▶ _The exercise_: Output only the lines running from the line bearing "Write a Blender" through the line bearing "COL = sc.collection", character for character.

▶ _Dataset content_:
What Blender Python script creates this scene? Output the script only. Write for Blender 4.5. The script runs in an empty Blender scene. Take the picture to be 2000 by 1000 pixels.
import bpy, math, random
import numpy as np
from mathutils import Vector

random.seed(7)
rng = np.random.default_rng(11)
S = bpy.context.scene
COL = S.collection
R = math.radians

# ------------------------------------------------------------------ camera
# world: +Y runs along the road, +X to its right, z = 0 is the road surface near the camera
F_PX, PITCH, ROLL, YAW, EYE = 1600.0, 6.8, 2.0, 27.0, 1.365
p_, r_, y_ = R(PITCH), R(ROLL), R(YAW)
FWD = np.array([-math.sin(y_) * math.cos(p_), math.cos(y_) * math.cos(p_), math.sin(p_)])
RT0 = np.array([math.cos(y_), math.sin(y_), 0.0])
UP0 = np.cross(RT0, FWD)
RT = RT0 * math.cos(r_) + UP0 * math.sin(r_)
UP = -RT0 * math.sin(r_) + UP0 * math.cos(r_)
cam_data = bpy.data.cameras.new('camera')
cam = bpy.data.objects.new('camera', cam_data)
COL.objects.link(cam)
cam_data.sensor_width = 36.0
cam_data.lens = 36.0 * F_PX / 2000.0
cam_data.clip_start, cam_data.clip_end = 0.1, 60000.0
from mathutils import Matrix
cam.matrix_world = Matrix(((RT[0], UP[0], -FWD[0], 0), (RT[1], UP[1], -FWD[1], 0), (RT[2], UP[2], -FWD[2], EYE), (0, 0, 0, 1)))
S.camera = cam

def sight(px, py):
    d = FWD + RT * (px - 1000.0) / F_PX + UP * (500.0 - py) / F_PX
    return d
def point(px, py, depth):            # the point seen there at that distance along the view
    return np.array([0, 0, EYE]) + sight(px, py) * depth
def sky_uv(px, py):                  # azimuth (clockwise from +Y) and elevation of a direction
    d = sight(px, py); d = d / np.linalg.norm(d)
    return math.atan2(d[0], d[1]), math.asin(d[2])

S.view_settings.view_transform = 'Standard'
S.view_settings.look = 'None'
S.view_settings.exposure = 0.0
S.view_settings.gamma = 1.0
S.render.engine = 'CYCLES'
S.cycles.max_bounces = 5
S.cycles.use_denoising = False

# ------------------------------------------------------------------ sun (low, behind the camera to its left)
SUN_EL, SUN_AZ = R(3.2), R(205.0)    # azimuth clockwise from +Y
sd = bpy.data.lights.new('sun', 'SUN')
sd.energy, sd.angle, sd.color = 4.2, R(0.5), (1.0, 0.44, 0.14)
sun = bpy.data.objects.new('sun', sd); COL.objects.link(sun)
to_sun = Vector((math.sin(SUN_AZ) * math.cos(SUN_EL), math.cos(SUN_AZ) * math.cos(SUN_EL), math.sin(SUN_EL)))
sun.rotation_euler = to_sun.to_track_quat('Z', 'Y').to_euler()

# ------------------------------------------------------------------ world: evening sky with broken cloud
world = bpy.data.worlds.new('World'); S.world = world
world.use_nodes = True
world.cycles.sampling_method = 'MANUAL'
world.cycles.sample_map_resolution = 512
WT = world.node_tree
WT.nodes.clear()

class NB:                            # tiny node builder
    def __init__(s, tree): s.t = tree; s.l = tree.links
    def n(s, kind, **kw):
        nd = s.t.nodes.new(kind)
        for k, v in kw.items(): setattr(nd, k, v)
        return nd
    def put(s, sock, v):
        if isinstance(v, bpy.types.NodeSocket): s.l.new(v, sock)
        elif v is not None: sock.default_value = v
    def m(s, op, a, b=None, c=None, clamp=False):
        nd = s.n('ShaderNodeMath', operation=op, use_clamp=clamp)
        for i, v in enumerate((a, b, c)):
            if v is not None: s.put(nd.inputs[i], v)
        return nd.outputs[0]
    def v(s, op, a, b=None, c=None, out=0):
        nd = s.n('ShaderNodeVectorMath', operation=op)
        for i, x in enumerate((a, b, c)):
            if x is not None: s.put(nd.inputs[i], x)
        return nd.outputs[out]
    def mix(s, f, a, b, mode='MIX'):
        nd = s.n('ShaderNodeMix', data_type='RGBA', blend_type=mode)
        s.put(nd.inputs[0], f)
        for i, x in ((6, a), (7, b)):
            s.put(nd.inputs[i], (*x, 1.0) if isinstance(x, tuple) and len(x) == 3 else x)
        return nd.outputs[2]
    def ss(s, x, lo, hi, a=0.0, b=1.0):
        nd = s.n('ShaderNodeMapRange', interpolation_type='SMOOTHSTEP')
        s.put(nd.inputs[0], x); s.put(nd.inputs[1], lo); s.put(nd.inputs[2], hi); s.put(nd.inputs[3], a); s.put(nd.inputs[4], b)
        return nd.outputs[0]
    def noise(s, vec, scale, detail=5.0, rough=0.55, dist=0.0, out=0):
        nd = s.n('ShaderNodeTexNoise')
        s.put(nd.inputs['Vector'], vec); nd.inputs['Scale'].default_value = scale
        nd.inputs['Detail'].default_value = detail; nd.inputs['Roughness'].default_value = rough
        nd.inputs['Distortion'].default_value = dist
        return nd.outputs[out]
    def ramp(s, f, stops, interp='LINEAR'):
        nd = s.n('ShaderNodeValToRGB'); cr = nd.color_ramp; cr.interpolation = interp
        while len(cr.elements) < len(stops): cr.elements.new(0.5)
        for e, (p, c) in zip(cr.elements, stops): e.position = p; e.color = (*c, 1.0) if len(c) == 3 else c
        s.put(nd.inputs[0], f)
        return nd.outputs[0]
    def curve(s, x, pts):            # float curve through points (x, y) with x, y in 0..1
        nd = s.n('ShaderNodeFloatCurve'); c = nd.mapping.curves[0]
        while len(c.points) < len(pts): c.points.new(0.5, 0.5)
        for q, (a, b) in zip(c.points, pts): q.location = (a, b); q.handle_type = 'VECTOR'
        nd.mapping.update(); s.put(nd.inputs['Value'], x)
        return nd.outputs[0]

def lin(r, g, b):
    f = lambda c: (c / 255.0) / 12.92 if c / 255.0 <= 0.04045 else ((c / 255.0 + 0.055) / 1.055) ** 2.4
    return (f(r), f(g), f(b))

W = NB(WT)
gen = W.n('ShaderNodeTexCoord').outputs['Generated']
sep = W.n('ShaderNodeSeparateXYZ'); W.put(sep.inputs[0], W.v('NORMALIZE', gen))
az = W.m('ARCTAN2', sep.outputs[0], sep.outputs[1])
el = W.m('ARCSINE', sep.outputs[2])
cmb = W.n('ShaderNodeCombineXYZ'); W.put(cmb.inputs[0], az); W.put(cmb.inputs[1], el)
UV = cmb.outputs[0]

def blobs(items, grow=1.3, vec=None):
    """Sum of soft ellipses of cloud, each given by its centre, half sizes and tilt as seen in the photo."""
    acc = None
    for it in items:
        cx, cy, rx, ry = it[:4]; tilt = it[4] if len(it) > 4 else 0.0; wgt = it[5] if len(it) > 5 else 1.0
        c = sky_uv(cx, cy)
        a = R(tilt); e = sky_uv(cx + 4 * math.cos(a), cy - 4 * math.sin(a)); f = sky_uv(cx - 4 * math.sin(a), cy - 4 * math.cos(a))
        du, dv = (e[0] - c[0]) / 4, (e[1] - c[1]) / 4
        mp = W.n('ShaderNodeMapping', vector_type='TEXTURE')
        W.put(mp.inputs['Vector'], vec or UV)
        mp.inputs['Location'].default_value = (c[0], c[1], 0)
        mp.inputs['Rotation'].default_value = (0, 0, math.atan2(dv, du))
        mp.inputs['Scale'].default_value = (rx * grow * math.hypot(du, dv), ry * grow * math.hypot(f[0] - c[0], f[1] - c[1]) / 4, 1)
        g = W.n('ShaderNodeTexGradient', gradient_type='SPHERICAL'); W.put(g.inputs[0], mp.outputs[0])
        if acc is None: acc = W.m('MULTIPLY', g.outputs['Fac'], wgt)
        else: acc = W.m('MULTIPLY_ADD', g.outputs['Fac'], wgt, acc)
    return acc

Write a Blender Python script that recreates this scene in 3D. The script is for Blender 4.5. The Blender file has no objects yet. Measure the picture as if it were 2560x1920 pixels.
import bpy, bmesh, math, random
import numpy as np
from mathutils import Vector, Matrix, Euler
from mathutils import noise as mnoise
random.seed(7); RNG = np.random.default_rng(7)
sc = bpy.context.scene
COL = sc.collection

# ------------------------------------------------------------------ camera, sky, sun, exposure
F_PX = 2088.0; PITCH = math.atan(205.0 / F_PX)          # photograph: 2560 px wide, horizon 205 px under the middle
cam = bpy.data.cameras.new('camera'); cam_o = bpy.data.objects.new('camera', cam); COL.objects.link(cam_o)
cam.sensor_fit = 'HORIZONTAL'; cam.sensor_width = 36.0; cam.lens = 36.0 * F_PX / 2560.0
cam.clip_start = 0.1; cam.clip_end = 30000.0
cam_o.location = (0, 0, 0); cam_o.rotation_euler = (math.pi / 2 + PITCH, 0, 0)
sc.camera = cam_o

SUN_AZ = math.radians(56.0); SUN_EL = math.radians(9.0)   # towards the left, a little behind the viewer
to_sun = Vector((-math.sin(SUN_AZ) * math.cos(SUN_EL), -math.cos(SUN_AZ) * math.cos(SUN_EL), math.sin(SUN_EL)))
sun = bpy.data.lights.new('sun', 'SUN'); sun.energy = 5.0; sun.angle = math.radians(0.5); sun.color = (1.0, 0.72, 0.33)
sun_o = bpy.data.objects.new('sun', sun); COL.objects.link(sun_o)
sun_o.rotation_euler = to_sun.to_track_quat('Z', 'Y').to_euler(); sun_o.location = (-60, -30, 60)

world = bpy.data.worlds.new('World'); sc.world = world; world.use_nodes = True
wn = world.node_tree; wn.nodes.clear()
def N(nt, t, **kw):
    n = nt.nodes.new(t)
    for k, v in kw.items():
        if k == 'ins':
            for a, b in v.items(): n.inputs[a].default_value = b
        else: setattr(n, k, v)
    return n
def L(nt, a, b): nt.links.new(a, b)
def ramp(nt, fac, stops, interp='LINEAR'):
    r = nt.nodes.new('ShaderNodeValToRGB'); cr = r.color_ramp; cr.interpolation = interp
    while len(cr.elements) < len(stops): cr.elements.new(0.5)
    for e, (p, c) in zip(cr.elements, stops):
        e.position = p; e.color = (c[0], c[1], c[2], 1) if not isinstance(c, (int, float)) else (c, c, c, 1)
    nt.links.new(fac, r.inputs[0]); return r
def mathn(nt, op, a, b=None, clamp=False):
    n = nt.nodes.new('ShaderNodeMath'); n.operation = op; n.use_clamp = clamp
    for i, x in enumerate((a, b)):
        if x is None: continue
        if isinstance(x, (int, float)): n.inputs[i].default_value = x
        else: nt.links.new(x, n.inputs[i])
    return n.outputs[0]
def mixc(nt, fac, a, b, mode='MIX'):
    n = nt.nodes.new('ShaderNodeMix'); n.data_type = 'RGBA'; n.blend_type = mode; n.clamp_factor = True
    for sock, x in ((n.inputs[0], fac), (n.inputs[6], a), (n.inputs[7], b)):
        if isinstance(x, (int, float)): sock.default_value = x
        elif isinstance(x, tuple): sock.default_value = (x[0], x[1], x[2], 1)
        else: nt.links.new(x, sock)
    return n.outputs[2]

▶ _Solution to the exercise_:
Write a Blender Python script that recreates this scene in 3D. The script is for Blender 4.5. The Blender file has no objects yet. Measure the picture as if it were 2560x1920 pixels.
import bpy, bmesh, math, random
import numpy as np
from mathutils import Vector, Matrix, Euler
from mathutils import noise as mnoise
random.seed(7); RNG = np.random.default_rng(7)
sc = bpy.context.scene
COL = sc.collection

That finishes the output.